Hiring research has an unusual property: on one big question, it's basically settled. Structured interviews — same questions, defined criteria, anchored scoring, every candidate — are among the best predictors of job performance that selection science has found. Unstructured conversations, the "let's just chat and I'll know" interview, sit far down the table, closer to reading tea leaves than most interviewers would ever believe about themselves.
This has been the consistent finding of decades of selection research, including the landmark Schmidt–Hunter meta-analyses of selection methods and their successors, and it's why companies famous for hiring rigor build their processes around structure. The finding is old. The problem is newer: almost nobody actually runs structured interviews at volume, because structure is exactly what breaks when humans screen at scale.
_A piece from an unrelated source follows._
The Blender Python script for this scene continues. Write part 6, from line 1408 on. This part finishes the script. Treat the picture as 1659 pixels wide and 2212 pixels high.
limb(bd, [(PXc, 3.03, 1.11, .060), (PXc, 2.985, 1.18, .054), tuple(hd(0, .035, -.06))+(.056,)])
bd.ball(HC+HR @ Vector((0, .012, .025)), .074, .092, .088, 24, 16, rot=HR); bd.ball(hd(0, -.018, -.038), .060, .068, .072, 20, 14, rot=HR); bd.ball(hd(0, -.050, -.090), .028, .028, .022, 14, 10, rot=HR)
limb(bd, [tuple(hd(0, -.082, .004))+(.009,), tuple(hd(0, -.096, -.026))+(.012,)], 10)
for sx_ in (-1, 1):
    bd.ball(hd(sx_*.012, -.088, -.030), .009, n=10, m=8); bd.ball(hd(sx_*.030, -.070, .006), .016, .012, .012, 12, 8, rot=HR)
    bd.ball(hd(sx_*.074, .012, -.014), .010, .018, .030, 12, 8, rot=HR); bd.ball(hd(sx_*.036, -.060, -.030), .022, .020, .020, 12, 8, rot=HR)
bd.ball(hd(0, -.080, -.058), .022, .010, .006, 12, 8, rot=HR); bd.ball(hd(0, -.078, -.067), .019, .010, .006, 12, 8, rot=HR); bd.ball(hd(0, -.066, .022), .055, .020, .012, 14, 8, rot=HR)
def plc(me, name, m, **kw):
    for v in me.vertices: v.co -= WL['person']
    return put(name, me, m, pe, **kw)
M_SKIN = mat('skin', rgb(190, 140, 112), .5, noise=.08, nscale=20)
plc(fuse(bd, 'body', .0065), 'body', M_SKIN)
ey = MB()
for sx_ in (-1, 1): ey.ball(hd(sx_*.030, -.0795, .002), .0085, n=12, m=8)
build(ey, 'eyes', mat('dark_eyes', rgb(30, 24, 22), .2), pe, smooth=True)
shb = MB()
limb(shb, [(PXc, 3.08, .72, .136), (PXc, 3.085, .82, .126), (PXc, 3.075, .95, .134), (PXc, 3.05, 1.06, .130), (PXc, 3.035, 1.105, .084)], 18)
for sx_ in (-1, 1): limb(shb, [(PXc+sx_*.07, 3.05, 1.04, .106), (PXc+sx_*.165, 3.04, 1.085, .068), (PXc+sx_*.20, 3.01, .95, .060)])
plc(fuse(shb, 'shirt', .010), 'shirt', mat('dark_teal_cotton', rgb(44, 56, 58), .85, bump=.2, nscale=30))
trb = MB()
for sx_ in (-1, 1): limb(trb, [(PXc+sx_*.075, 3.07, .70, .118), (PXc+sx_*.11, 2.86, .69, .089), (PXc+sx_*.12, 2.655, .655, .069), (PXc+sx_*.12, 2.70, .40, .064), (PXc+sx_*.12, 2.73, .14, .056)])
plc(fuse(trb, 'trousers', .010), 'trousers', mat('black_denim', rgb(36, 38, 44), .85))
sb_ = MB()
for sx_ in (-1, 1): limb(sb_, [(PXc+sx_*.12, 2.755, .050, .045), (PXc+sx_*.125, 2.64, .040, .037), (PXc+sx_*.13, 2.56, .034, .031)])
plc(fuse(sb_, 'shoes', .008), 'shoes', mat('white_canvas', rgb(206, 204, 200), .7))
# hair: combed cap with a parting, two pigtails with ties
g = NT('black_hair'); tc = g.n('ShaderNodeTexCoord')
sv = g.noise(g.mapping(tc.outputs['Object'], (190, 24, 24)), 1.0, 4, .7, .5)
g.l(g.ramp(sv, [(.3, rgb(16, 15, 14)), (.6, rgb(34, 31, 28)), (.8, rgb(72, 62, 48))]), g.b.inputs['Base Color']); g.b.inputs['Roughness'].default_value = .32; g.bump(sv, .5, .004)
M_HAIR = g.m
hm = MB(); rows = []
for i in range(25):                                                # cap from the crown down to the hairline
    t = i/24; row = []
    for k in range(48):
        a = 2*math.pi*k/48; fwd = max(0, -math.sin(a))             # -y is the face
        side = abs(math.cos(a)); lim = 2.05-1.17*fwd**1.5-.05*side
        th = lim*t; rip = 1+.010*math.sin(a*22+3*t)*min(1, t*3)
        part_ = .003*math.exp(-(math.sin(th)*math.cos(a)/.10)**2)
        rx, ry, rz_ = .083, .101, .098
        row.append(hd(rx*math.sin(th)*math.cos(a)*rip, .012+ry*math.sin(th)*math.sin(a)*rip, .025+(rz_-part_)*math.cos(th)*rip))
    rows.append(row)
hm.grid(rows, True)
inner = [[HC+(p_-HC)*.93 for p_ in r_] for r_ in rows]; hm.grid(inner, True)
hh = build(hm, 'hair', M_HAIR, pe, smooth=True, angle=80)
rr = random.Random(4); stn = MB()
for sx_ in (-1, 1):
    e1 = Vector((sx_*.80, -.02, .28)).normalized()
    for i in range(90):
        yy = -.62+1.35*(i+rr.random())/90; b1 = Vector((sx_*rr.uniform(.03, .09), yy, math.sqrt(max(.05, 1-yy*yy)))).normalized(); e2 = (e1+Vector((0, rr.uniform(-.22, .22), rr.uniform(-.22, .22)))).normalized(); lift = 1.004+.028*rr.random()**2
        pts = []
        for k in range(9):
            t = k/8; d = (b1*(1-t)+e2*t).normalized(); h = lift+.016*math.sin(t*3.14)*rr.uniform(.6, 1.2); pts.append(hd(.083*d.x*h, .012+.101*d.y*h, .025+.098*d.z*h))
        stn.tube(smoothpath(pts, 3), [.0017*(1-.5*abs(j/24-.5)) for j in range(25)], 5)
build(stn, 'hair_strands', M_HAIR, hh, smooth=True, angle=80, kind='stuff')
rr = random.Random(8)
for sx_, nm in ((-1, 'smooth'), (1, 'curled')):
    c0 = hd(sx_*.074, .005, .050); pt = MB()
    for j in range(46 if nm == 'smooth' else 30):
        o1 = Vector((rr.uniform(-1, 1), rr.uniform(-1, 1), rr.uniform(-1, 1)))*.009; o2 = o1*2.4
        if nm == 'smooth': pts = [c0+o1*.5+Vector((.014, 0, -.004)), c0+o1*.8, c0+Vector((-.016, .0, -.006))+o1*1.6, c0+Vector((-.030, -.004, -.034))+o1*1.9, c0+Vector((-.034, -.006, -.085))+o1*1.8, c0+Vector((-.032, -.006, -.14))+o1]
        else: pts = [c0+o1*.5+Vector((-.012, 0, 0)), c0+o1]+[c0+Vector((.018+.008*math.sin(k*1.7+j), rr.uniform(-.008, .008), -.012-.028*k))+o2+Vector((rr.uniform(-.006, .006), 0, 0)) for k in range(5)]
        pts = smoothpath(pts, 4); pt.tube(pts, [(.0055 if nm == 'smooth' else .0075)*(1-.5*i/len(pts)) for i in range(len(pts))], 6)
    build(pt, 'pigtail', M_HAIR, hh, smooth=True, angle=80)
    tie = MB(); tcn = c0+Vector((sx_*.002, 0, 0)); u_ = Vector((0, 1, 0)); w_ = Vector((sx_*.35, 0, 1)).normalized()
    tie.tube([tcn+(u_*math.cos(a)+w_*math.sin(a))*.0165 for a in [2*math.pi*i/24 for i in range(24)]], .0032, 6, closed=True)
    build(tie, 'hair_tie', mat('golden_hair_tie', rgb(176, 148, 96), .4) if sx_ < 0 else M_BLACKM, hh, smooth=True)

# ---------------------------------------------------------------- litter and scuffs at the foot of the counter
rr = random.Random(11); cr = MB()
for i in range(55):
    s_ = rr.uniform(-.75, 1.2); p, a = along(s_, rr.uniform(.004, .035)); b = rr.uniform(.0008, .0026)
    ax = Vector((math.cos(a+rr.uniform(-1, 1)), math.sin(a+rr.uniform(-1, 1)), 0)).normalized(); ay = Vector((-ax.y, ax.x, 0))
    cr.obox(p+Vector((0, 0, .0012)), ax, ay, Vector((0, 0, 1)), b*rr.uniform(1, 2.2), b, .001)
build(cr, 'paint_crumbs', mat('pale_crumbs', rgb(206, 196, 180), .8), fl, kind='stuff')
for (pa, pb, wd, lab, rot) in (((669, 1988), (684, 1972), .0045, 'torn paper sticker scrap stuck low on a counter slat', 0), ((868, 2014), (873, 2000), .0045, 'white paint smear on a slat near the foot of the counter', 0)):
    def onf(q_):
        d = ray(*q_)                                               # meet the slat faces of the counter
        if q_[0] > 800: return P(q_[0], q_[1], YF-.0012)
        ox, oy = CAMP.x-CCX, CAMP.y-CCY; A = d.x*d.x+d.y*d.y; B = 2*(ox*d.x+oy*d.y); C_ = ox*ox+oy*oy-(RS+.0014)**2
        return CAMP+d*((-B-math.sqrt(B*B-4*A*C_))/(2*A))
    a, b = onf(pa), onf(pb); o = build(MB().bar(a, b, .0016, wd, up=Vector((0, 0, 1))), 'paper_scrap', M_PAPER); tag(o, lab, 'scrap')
Why unstructured interviews feel right and perform badly
The unstructured interview survives because it flatters the interviewer. A flowing conversation generates strong impressions — and impressions built in the first minutes correlate heavily with charisma, confidence, and similarity to the interviewer. The candidate who interviews smoothly and the candidate who will perform are different populations with real overlap — but an unstructured conversation can't tell you which kind of overlap you're looking at, because it measured rapport and called it competence.
Structure attacks each mechanism: fixed questions prevent the conversation from following charm; defined criteria force evaluation of the answer, not the vibe; anchored 0–10 scoring with written justification replaces "I liked her" with evidence; and identical treatment makes candidates comparable — which is the entire point of interviewing more than one person.
The scale problem nobody solved
Here's the uncomfortable arithmetic. Structure's benefits require fidelity: the same questions asked the same way, scores recorded against criteria immediately, justifications written while evidence is fresh. Human interviewers under volume erode on every axis — the fifth interview of the day drifts from the script, scoring happens from memory that evening, and two different interviewers were never really running the same interview anyway. Past a handful of candidates, "structured interviewing" in most companies is a template that fatigue quietly unstructures.
So teams face a false choice: structure for the few (interview twenty of two hundred applicants properly) or coverage for the many (skim everyone, structure no one). Both options throw away most of what structure was supposed to buy.
How do you keep interviews consistent across hundreds of candidates?
By making the interviewer incapable of drift. An async AI interview asks every candidate the same questions from the same set, scores every answer against the same rubric with a written justification, and treats candidate two hundred exactly like candidate one — no fatigue, no rapport bias, no end-of-day scoring from memory.
Structure that scales is structure enforced by software
An AI interviewer is, mechanically, a structured interview that cannot decay. The question set is designed once, mapped to a rubric; every candidate gets it in full, at their own time, in their own language; every answer is scored 0–10 per criterion with a justification citing the transcript. Even the AI's adaptive follow-ups — the part that feels conversational — happen inside the structure: they probe the candidate's actual answer, but the criteria being scored never change.
Two properties fall out that human processes can't match at any price. Perfect consistency: there is literally one interviewer, applying one standard, across the entire pool. Perfect records: every score is justified in writing and traceable to a transcript — the explainability that turns "trust me, she was great" into evidence a hiring team can review. The blended result ranks the whole pool by Fit Score, so the humans spend their interview hours where structure says they should: on the top of a ranked, comparable, defensible shortlist.
What stays human
Structure at scale doesn't retire human interviews — it repositions them. The AI's structured screen decides who deserves human hours; the humans then run the later rounds where judgment, selling, and mutual evaluation live. Ironically, those human rounds get better too: interviewers walk in with a scored report, strengths and gaps flagged, and probing suggestions — structure feeding the conversation instead of competing with it.
FAQ
What is a structured interview? An interview where every candidate for a role gets the same questions, evaluated against the same defined criteria on the same scale, with scores recorded per criterion. Decades of selection research find this format markedly more predictive of job performance than unstructured conversation.
Doesn't structure make interviews robotic? Fixed questions don't mean frozen conversation — follow-ups (human or AI) go wherever the answer leads; only the criteria stay fixed. Candidates broadly experience structure as fairness: they were asked the real questions and judged on answers, not on chemistry with whoever they happened to draw.
Do structured interviews reduce bias? They reduce the mechanisms bias travels through — first impressions, similarity attraction, criteria improvised per candidate. They don't make evaluation neutral by magic, which is why criteria should be job-related and reviewed, and why every score should carry an auditable justification.
Is an AI interview automatically a structured interview? Only if it's built that way: same question set per role, rubric-based per-criterion scoring, written justifications. An AI that free-styles questions or emits unexplained scores is just an unstructured interview wearing a robot costume — apply the same checklist you'd apply to anything.